The Atlantic Shores project continues to move ahead. But Ørsted stunned New Jersey officials on Nov. 1 by cancelling its two Ocean Wind projects, saying that cost increases had made the projects untenable. (See Ørsted Cancels Ocean Wind, Suspends Skipjack.)

In the state’s third solicitation, the BPU initially required developers submitting bids to include plans for the construction of infrastructure — known as pre-build infrastructure or PBI — that could tie several projects to the on-land infrastructure. But the board on Oct. 25 split off the offshore infrastructure requirement, saying that such a plan would impose an “unreasonable burden” on ratepayers, and that separating the two elements would create greater competition for the infrastructure projects. (See NJ Revamps Third Solicitation OSW Connection Plans.)

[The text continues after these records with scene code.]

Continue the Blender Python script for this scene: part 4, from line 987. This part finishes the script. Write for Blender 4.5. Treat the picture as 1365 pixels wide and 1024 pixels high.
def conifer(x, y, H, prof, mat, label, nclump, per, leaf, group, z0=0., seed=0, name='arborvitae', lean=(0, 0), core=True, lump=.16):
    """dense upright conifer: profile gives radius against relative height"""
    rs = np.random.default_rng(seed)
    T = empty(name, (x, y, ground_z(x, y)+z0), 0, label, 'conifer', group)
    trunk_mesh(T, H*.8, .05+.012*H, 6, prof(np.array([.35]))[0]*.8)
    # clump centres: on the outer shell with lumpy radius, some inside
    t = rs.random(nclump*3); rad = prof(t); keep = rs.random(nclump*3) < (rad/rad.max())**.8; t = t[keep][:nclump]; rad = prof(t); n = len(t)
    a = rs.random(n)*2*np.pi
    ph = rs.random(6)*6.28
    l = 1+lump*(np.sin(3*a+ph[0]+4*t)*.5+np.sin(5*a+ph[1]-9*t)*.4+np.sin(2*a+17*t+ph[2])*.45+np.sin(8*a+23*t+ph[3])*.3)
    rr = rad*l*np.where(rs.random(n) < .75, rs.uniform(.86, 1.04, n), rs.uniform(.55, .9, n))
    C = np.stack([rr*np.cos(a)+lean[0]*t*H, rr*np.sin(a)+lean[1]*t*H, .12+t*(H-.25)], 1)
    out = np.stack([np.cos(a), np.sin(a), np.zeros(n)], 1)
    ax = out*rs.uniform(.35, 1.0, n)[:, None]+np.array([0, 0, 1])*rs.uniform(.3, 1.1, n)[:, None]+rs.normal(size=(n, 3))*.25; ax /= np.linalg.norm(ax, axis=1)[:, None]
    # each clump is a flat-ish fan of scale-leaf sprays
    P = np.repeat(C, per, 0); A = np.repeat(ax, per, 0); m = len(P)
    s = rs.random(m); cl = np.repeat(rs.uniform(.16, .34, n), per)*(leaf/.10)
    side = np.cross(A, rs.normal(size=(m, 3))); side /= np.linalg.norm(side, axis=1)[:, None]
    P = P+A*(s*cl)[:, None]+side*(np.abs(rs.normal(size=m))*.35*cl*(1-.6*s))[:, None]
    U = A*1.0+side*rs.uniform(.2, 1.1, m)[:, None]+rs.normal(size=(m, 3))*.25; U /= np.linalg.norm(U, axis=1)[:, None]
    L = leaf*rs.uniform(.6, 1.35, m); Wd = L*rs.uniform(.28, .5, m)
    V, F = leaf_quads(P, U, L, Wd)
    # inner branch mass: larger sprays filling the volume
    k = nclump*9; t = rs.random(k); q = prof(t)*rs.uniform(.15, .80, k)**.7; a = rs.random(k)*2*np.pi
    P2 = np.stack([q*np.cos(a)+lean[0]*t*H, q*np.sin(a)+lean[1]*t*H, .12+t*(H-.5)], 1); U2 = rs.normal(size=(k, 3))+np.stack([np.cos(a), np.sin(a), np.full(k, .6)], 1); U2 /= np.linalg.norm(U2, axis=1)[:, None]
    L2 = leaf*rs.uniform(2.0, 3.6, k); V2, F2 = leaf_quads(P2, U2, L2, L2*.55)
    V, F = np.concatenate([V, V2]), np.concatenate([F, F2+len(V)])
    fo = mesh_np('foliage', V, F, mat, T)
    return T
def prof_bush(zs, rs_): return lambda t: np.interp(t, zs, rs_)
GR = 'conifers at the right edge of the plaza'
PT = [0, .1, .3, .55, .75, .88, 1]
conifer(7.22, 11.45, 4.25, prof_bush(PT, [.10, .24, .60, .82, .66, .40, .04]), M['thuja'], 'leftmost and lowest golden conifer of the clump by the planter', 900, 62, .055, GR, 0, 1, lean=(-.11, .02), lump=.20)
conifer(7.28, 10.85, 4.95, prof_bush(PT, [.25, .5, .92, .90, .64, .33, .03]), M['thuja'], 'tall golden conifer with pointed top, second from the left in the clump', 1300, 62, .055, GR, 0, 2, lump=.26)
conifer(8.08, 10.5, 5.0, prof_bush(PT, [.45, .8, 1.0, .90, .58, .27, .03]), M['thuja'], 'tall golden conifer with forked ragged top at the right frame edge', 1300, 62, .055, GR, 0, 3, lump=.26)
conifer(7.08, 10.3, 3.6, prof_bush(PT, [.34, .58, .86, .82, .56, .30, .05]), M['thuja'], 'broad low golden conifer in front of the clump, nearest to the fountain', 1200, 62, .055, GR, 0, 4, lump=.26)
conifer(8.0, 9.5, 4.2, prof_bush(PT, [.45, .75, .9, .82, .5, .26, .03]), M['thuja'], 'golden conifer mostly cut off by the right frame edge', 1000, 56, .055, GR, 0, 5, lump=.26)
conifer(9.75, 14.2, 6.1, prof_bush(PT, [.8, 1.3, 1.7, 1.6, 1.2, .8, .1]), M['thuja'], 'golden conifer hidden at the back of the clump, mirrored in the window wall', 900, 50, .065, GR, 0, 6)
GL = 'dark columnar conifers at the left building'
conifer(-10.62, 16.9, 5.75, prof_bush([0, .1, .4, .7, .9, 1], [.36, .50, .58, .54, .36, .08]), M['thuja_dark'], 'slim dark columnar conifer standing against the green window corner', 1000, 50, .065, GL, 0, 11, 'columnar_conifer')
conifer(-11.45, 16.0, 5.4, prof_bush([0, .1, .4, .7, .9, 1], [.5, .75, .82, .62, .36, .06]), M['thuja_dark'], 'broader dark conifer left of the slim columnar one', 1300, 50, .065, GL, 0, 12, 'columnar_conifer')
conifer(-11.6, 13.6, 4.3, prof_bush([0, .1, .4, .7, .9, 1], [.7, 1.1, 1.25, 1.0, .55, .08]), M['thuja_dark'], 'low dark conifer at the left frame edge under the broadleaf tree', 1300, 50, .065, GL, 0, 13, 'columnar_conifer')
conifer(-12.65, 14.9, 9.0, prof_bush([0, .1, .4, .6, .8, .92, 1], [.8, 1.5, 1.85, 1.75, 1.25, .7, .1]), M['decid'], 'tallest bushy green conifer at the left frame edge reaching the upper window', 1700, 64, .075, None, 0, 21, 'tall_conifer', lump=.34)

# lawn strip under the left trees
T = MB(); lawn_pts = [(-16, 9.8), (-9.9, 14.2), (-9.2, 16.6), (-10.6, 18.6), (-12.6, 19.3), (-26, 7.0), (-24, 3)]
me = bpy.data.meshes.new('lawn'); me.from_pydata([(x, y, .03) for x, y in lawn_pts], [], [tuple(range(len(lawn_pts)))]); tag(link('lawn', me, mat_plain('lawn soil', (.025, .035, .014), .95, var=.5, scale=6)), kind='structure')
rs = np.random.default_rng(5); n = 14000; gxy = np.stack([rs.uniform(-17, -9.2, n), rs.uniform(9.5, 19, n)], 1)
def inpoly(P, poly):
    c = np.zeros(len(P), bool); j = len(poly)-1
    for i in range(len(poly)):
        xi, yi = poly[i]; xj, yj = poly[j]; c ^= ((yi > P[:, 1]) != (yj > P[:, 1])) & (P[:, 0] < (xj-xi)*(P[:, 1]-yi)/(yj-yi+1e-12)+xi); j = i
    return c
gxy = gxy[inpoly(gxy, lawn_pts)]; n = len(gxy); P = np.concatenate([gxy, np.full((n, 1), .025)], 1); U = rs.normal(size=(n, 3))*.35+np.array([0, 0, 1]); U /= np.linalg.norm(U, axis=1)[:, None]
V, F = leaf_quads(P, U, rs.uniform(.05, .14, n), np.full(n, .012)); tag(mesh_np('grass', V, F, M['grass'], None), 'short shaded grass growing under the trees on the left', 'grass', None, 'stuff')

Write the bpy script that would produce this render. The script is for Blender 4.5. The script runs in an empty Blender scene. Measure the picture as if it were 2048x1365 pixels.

Jim Ferris, deputy director of the BPU’s division of clean energy, told the board Nov. 17 that the agency’s initial strategy of bundling the project and PBI elements together would have meant the developers would be awarded incentives for the entire package in offshore wind Renewable Energy Certificates.

Staff reviewed the proposals and found they represented an unreasonable burden for New Jersey’s ratepayers, he said, and that separating the two has not affected the projects already submitted for the third solicitation.

Servicing Multiple Projects

Four bidders submitted plans for the third solicitation, which could add OSW capacity of between 1.2 GW and 4 GW, and perhaps more, according to the guidance document for the solicitation. (See NJ Opens Third OSW Solicitation Seeking 4 GW+.)

The solicitation, which the BPU released as an attachment to its order, seeks proposals for “all cable vaults, duct banks and related facilities for four (4) separate qualified projects, enabling qualified project developers to install their cables into the prebuild by pulling them through the completed prebuild infrastructure facilities.”

Unlike the first infrastructure solicitation, held under the SAA agreement, the BPU will conduct the new infrastructure solicitation solely with BPU staff rather than in partnership with PJM, but will get “support from PJM, as requested by staff,” according to the order. The solicitation adds that it is open to companies that are prequalified through “PJM’s planning process to be a Designated Entity.”

Optimism for the Future

The state’s commitment to offshore wind includes extensive investment in creating infrastructure to support the development of a supply chain and logistics services that can support the projects, including the development of the New Jersey Wind Port on the Delaware River.

Much of that work has been funded by the EDA, where Chairman Terence “Terry” O’Toole — speaking at the agency’s monthly meeting Nov. 16 — called Ørsted’s decision “very disappointing and frustrating news.” He said that “despite the setback, there continue to be massive opportunities for New Jersey in this new sector and making investments in infrastructure and the manufacturing capacity support.”

Tim Sullivan, EDA’s CEO, said the agency has “continued optimism” about the sector, in part because “there is so much private capital being invested in the US wind industry, there’s so many private sector interests.”